Saturday, 8 February 2014
I'll sleep when I'm old...
At least that's what I keep telling myself just to push myself through the day. At this point I'm sure I'm surviving solely on coffee, chocolate and adrenaline. It become glaringly apparent at 7:30 this morning when Jakob (my middle) burst (literally) through my bedroom door shouting "MOMMYYYYYY!!! MOMMMMYYYYY!!! I just had the biggest poop and I think there's something wrong with me!! ahhhh!!" So..after I slowed my pulse to a dull roar in my chest and cleaned the crap out of my own drawers I asked him, "Jakob! WHY did you have to come barreling into MY bedroom while I'm trying to sleep to tell me that? Is Daddy not sitting right there in the kitchen??" ..yes.. "Annnnd you walked right past him to come and share that news with ME?" ...sorry Mom. So ya.. my children hate for me to sit, sleep, have phone conversations, pee alone, watch a t.v. show, eat hot meals, or have ANY semblance of composure anymore. Of this I am sure. After not being able to even shut off my light last night until midnight, and then the hubs waking up to chit chat for a couple hours.

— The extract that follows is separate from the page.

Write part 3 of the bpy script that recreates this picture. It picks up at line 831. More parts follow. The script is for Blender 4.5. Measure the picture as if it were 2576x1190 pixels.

The puppy deciding it was a good time to cry at the side of my bed.. I might be working on a couple solid hours of dose time. But that's a pretty solid "might." As I lay in bed earlier with my fan on high listening to all the screaming, puppy chasing, shouts and laughter.. I decided to just give up trying to "sleep in" and got up to make myself a coffee. Now that I'm up of course the puppy is sleeping, and the kids are playing and quietly watching t.v. while the hubs is happily sitting at his computer drinking his nice quiet cup of coffee. Oh wait! He always gets to do that. What was I thinking? Don't worry.. I'm not bitter about it. I'll sleep when I'm old.... If I ever believed in reincarnation I'd want to come back as a Dad.